Bulls make bold move, but Hornets are being bolder

They've managed to strip Detroit of its beloved Ben Wallace, but the Chicago Bulls can't quite claim to be the surprise team of this fledging NBA offseason.

Especially not if the Bulls complete the trade they're discussing with the New Orleans/Oklahoma City Hornets.

NBA front-office sources told ESPN.com on Monday night that the Bulls were close to shipping Tyson Chandler to the Hornets for P.J. Brown and J.R. Smith.

That would rank as the third bold move by the Hornets in the space of a week, after years of criticism endured by Hornets owner George Shinn over his reluctance to spend.

New Orleans/Oklahoma City commenced its summer makeover by offering Peja Stojakovic a five-year deal worth more than $60 million to entice the sharpshooting former All-Star to leave the Indiana Pacers. That was Saturday.

On Sunday, Shinn followed the Stojakovic coup by sanctioning a three-year commitment worth more than $15 million to Memphis Grizzlies guard Bobby Jackson.

If the Hornets and Bulls go ahead with the proposed deal, Shinn will absorb the remaining five years and $54 million on Chandler's six-year, $63 million contract signed last summer.

The venerable Brown, who turns 37 in October, has only one season left on his contract at $8 million. If the swap goes through, as multiple sources expect -- and depending on whether other players are thrown in; Chicago's Malik Allen has been mentioned as a possible add-on -- New Orleans/Oklahoma City will have committed to well over $120 million in new contracts in a matter of hours.

It would add up to the most unexpected outlay ever seen from Shinn, even more unexpected than the big contracts he awarded Baron Davis and Jamal Mashburn in the club's Charlotte days. Those moves were contract extensions. The Hornets have never been known for making offseason splashes such as these.

Yet this deal holds obvious appeal on both sides.

Hornets coach Byron Scott, himself the recipient of a three-year contract extension just before the draft, wants to play an up-tempo game and will inevitably see the more athletic Chandler, at 7-foot-1 and turning 24 in October, as a better fit than Brown alongside Rookie of the Year point guard Chris Paul, Stojakovic and power forward David West.

The trade makes even more sense for the Bulls.

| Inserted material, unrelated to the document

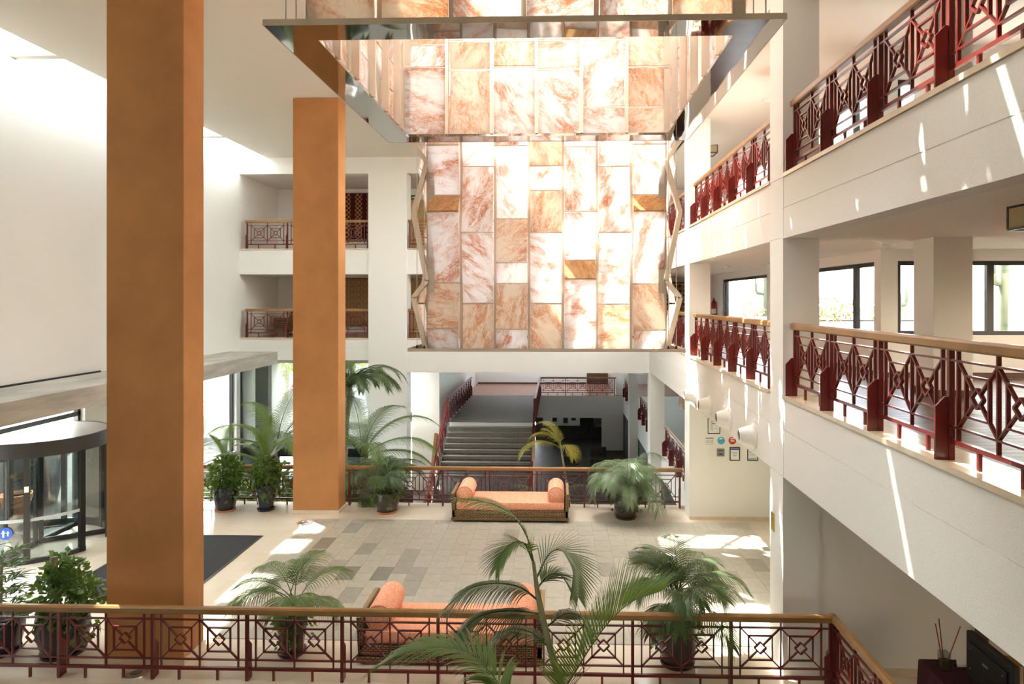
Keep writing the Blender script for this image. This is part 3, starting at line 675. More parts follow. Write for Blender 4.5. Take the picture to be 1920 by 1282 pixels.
# ------------------------------------------------------------------ plants
def catmull(pts, n):
    pts = [Vector(p) for p in pts]; P = [2*pts[0]-pts[1]]+pts+[2*pts[-1]-pts[-2]]; o = []
    m = len(pts)-1
    for i in range(n+1):
        t = i/n*m; k = min(int(t), m-1); f = t-k; a, b, c, d = P[k:k+4]
        o.append(.5*((2*b)+(c-a)*f+(2*a-5*b+4*c-d)*f*f+(3*b-a-3*c+d)*f**3))
    return o
def frond(pts, n=34, ll=.42, lw=.028, hang=.35, sweep=.6, r0=.014, start=.12, seed=0, lift=.25, sides=(-1, 1), mb=None):
    g = random.Random(seed); mb = mb or MB(); sp = catmull(pts, 40)
    mb.tube(sp[::3]+[sp[-1]], [max(.003, r0*(1-.8*i/14)) for i in range(len(sp[::3])+1)], 5, False)
    for i in range(n):
        f = start+(1-start)*(i+.5)/n; k = f*40; j = min(int(k), 39); p = sp[j].lerp(sp[j+1], k-j); tg = (sp[j+1]-sp[j]).normalized()
        side = tg.cross(Vector((0, 0, 1)))
        if side.length < .1: side = tg.cross(Vector((0, 1, 0)))
        side.normalize(); upv = side.cross(tg).normalized()
        s_ = (f-start)/(1-start); ln = ll*(.35+.65*math.sin(PI*min(1, .18+s_*.62)))*(1-.45*max(0, s_-.6)/.4)*g.uniform(.9, 1.08)
        for sd in sides:
            d = (side*sd*(1-.35*s_)+tg*(sweep+.5*s_)+upv*lift).normalized(); q = p; wv = (tg-d*tg.dot(d)).normalized()
            base_ = len(mb.v); segs_ = 4
            for e in range(segs_+1):
                wd = lw*(.55, 1, .9, .55, .04)[e]/2
                mb.v += [tuple(q-wv*wd), tuple(q+wv*wd)]
                d = (d+Vector((0, 0, -hang*(e+1)*.35))).normalized(); q = q+d*ln/segs_
            for e in range(segs_): mb.f.append((base_+2*e, base_+2*e+1, base_+2*e+3, base_+2*e+2))
    return mb
def arch(az, L, rise, droop, base_=(0, 0, 0), k=5):
    """points of a frond that leaves upwards and arches over"""
    pts = []; x = z = 0; pitch = rise; n = k
    for i in range(n+1):
        pts.append((base_[0]+x*math.cos(az), base_[1]+x*math.sin(az), base_[2]+z))
        x += L/n*math.cos(pitch); z += L/n*math.sin(pitch); pitch -= droop/n*(.6+.8*i/n)
    return pts
def leaves(n, shape, size, seed, mb=None):
    """loose leaves filling a rounded mass; shape gives a point and an outward direction"""
    g = random.Random(seed); mb = mb or MB()
    for i in range(n):
        p, d = shape(g); d = Vector(d); d = (d+Vector((g.uniform(-.6, .6), g.uniform(-.6, .6), g.uniform(-.7, .3)))).normalized(); p = Vector(p)
        s_ = size*g.uniform(.6, 1.25); u = d.cross(Vector((g.uniform(-1, 1), g.uniform(-1, 1), .5))).normalized()
        q = [p, p+d*s_*.45+u*s_*.33, p+d*s_+Vector((0, 0, -.15*s_)), p+d*s_*.45-u*s_*.33]
        b = len(mb.v); mb.v += [tuple(x) for x in q]; mb.f.append((b, b+1, b+2, b+3))
    return mb
def blob(cx, cy, cz, rx, ry, rz, hollow=.45):
    def f(g):
        while 1:
            v = Vector((g.uniform(-1, 1), g.uniform(-1, 1), g.uniform(-1, 1)))
            if hollow < v.length < 1: break
        return (cx+v.x*rx, cy+v.y*ry, cz+v.z*rz), v
    return f
def pot(t, r, h, mat, kind='round', saucer=TERRA):
    prof = {'round': [(.62*r, 0), (.80*r, .08*h), (.98*r, .5*h), (r, .75*h), (.93*r, .93*h), (.99*r, .96*h), (.99*r, h), (.88*r, h), (.86*r, .9*h)],
            'tall': [(.6*r, 0), (.66*r, .03*h), (.85*r, .5*h), (.97*r, .85*h), (r, .95*h), (r, h), (.9*r, h), (.88*r, .92*h)],
            'cone': [(.62*r, 0), (.7*r, .2*h), (.95*r, .93*h), (r, .94*h), (r, h), (.92*r, h), (.9*r, .92*h)]}[kind]
    inst('pot', MB().lathe([(a, b+.03) for a, b in prof], 28, cap=True).mesh('pot', mat, True), t)
    inst('saucer', MB().lathe([(.72*r, 0), (.82*r, .0), (.86*r, .045), (.8*r, .045), (.78*r, .03)], 28).mesh('saucer', saucer, True), t)
    inst('soil', MB().lathe([(.87*r, 0), (.3*r, .02)], 20, (0, 0, .9*h+.035)).mesh('soil', SOIL), t)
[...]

They are unlikely to play two non-scorers together (Chandler and Wallace), and moving out Chandler's expensive contract for Brown's expiring deal will make it easier to absorb Wallace's four-year package, which is believed to be worth $60 million.

Brown, furthermore, is regarded as one of the best locker-room influences in the league and, along with Wallace, would provide legitimate size ... as well as the veteran know-how lacking in Chicago since the breakup of Michael Jordan's Bulls after their sixth and final championship in 1998.

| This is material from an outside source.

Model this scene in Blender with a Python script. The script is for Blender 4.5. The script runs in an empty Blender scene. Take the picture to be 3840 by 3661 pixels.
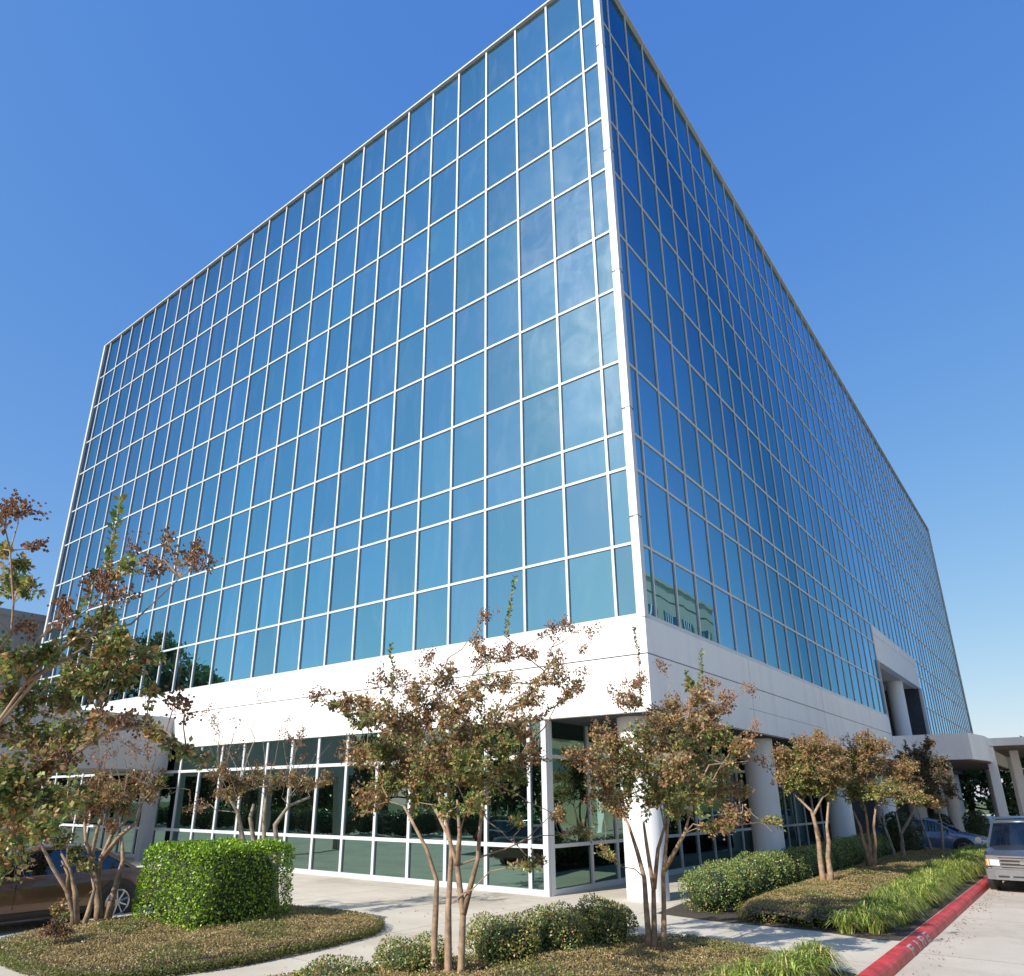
import bpy, math, random
import numpy as np
from mathutils import Vector, Matrix
C = bpy.context.scene.collection
SC = bpy.context.scene
R_ = random.Random(11)
RNG = np.random.default_rng(7)

# ---------------------------------------------------------------- camera
cam_data = bpy.data.cameras.new('camera'); cam = bpy.data.objects.new('camera', cam_data); C.objects.link(cam)
YAW, PITCH, ROLL, FPX = 0.664592294, 0.341586269, -0.000546067, 2685.07361
CAM = Vector((7.59469, -15.70462, -4.21458))
fwd = Vector((-math.sin(YAW)*math.cos(PITCH), math.cos(YAW)*math.cos(PITCH), math.sin(PITCH)))
rt = Vector((math.cos(YAW), math.sin(YAW), 0)); up = rt.cross(fwd)
rt2 = math.cos(ROLL)*rt + math.sin(ROLL)*up; up2 = -math.sin(ROLL)*rt + math.cos(ROLL)*up
M = Matrix((rt2, up2, -fwd)).transposed().to_4x4(); M.translation = CAM
cam.matrix_world = M
cam_data.sensor_fit = 'HORIZONTAL'; cam_data.sensor_width = 36; cam_data.lens = 36*FPX/3840
cam_data.shift_x = 78.7/3840; cam_data.shift_y = 212.6/3840
cam_data.clip_end = 3000; cam_data.clip_start = 0.1
SC.camera = cam

# ---------------------------------------------------------------- sun and sky
SUN_AZ, SUN_EL = math.radians(78), math.radians(33)      # sunlight travels towards (cos az, sin az)
to_sun = Vector((-math.cos(SUN_AZ)*math.cos(SUN_EL), -math.sin(SUN_AZ)*math.cos(SUN_EL), math.sin(SUN_EL)))
sd = bpy.data.lights.new('sun', 'SUN'); sd.energy = 5.0; sd.angle = math.radians(0.5); sd.color = (1, 0.955, 0.88)
so = bpy.data.objects.new('sun', sd); C.objects.link(so); so.rotation_euler = to_sun.to_track_quat('Z', 'Y').to_euler()
W = bpy.data.worlds.new('World'); SC.world = W; W.use_nodes = True
nt = W.node_tree; nt.nodes.clear()
sky = nt.nodes.new('ShaderNodeTexSky'); sky.sky_type = 'NISHITA'; sky.sun_disc = False
sky.sun_elevation = SUN_EL; sky.sun_rotation = math.atan2(to_sun.x, to_sun.y) % (2*math.pi)
sky.altitude = 0; sky.air_density = 1.0; sky.dust_density = 0.6; sky.ozone_density = 3.0
bg = nt.nodes.new('ShaderNodeBackground'); bg.inputs[1].default_value = 0.12
wo = nt.nodes.new('ShaderNodeOutputWorld')
# film-like grade of the sky radiance: the same curve in every direction
sep = nt.nodes.new('ShaderNodeSeparateColor'); com = nt.nodes.new('ShaderNodeCombineColor'); nt.links.new(sky.outputs[0], sep.inputs[0])
for ch, (p, g) in enumerate(((.95, .80), (.63, .70), (.22, .72))):
    a = nt.nodes.new('ShaderNodeMath'); a.operation = 'MULTIPLY'; a.inputs[1].default_value = .12
    b_ = nt.nodes.new('ShaderNodeMath'); b_.operation = 'POWER'; b_.inputs[1].default_value = p
    c_ = nt.nodes.new('ShaderNodeMath'); c_.operation = 'MULTIPLY'; c_.inputs[1].default_value = g/.12
    nt.links.new(sep.outputs[ch], a.inputs[0]); nt.links.new(a.outputs[0], b_.inputs[0]); nt.links.new(b_.outputs[0], c_.inputs[0]); nt.links.new(c_.outputs[0], com.inputs[ch])
nt.links.new(com.outputs[0], bg.inputs[0]); nt.links.new(bg.outputs[0], wo.inputs[0])
SC.view_settings.view_transform = 'Standard'; SC.view_settings.look = 'None'
SC.view_settings.exposure = 0.32; SC.view_settings.gamma = 1
SC.cycles.caustics_reflective = False; SC.cycles.caustics_refractive = False

# ---------------------------------------------------------------- materials
def new_mat(name):
    m = bpy.data.materials.new(name); m.use_nodes = True
    b = m.node_tree.nodes['Principled BSDF']; return m, m.node_tree, b
def noise_col(nt, scale, c0, c1, detail=6, lo=.35, hi=.65, coord='Object', rough=.6, dist=0):
    tc = nt.nodes.new('ShaderNodeTexCoord'); n = nt.nodes.new('ShaderNodeTexNoise')
    n.inputs['Scale'].default_value = scale; n.inputs['Detail'].default_value = detail; n.inputs['Roughness'].default_value = rough
    n.inputs['Distortion'].default_value = dist
    r = nt.nodes.new('ShaderNodeValToRGB'); r.color_ramp.elements[0].position = lo; r.color_ramp.elements[1].position = hi
    r.color_ramp.elements[0].color = (*c0, 1); r.color_ramp.elements[1].color = (*c1, 1)
    nt.links.new(tc.outputs[coord], n.inputs['Vector']); nt.links.new(n.outputs['Fac'], r.inputs['Fac'])
    return r, n, tc
def add_bump(nt, b, src, strength=.3, dist=.01):
    bp = nt.nodes.new('ShaderNodeBump'); bp.inputs['Strength'].default_value = strength; bp.inputs['Distance'].default_value = dist
    nt.links.new(src, bp.inputs['Height']); nt.links.new(bp.outputs[0], b.inputs['Normal'])
def simple(name, col, rough=.6, metal=0, var=.12, scale=6, bump=0, bscale=40, coat=0):
    m, nt, b = new_mat(name)
    c1 = tuple(min(1, c*(1+var)) for c in col); c0 = tuple(c*(1-var) for c in col)
    r, n, tc = noise_col(nt, scale, c0, c1)
    nt.links.new(r.outputs[0], b.inputs['Base Color'])
    b.inputs['Roughness'].default_value = rough; b.inputs['Metallic'].default_value = metal
    if coat: b.inputs['Coat Weight'].default_value = coat; b.inputs['Coat Roughness'].default_value = .05
    if bump:
        n2 = nt.nodes.new('ShaderNodeTexNoise'); n2.inputs['Scale'].default_value = bscale; n2.inputs['Detail'].default_value = 5
        nt.links.new(tc.outputs['Object'], n2.inputs['Vector']); add_bump(nt, b, n2.outputs['Fac'], bump, .01)
    return m
def concrete(name, c0, c1, joint=0, jx=0, jy=0, jw=.018):
    m, nt, b = new_mat(name)
    r, n, tc = noise_col(nt, .9, c0, c1, detail=10, rough=.68, lo=.3, hi=.72)
    n2 = nt.nodes.new('ShaderNodeTexNoise'); n2.inputs['Scale'].default_value = 90; n2.inputs['Detail'].default_value = 4
    nt.links.new(tc.outputs['Object'], n2.inputs['Vector'])
    mx = nt.nodes.new('ShaderNodeMix'); mx.data_type = 'RGBA'; mx.blend_type = 'MULTIPLY'; mx.inputs['Factor'].default_value = .35
    nt.links.new(r.outputs[0], mx.inputs['A']); nt.links.new(n2.outputs['Fac'], mx.inputs['B'])
    g = nt.nodes.new('ShaderNodeMix'); g.data_type = 'RGBA'; g.blend_type = 'MULTIPLY'; g.inputs['Factor'].default_value = 1
    g.inputs['B'].default_value = (1.2, 1.2, 1.2, 1); nt.links.new(mx.outputs['Result'], g.inputs['A'])
    # dark drips and stains with their own shape
    st = nt.nodes.new('ShaderNodeTexNoise'); st.inputs['Scale'].default_value = .33; st.inputs['Detail'].default_value = 8; st.inputs['Roughness'].default_value = .7
    nt.links.new(tc.outputs['Object'], st.inputs['Vector'])
    sr = nt.nodes.new('ShaderNodeValToRGB'); sr.color_ramp.elements[0].position = .3; sr.color_ramp.elements[1].position = .5
    sr.color_ramp.elements[0].color = (.72, .7, .66, 1); sr.color_ramp.elements[1].color = (1, 1, 1, 1)
    nt.links.new(st.outputs['Fac'], sr.inputs['Fac'])
    g2 = nt.nodes.new('ShaderNodeMix'); g2.data_type = 'RGBA'; g2.blend_type = 'MULTIPLY'; g2.inputs['Factor'].default_value = 1
    nt.links.new(g.outputs['Result'], g2.inputs['A']); nt.links.new(sr.outputs[0], g2.inputs['B'])
    out = g2.outputs['Result']
    if joint:
        sep = nt.nodes.new('ShaderNodeSeparateXYZ'); nt.links.new(tc.outputs['Object'], sep.inputs[0])
        facs = []
        for ax, off in ((0, jx), (1, jy)):
            a = nt.nodes.new('ShaderNodeMath'); a.operation = 'ADD'; a.inputs[1].default_value = off+1000*joint
            nt.links.new(sep.outputs[ax], a.inputs[0])
            q = nt.nodes.new('ShaderNodeMath'); q.operation = 'MODULO'; q.inputs[1].default_value = joint; nt.links.new(a.outputs[0], q.inputs[0])
            l = nt.nodes.new('ShaderNodeMath'); l.operation = 'LESS_THAN'; l.inputs[1].default_value = jw; nt.links.new(q.outputs[0], l.inputs[0])
            facs.append(l)
        mxx = nt.nodes.new('ShaderNodeMath'); mxx.operation = 'MAXIMUM'
        nt.links.new(facs[0].outputs[0], mxx.inputs[0]); nt.links.new(facs[1].outputs[0], mxx.inputs[1])
        g3 = nt.nodes.new('ShaderNodeMix'); g3.data_type = 'RGBA'; g3.inputs['B'].default_value = (.17, .15, .13, 1)
        nt.links.new(out, g3.inputs['A']); nt.links.new(mxx.outputs[0], g3.inputs['Factor']); out = g3.outputs['Result']
    nt.links.new(out, b.inputs['Base Color']); b.inputs['Roughness'].default_value = .85
    add_bump(nt, b, n2.outputs['Fac'], .25, .004)
    return m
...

The teams can't officially consummate a trade before July 12 and, as of late Monday night, they had not verbally agreed to the exchange. But the sides, according to various sources, were closing in on the stage of verbal agreement, with Shinn apparently prepared to sanction another long-term expenditure and the Bulls knowing they're unlikely to get a player in return for Chandler who helps them in as many ways as Brown.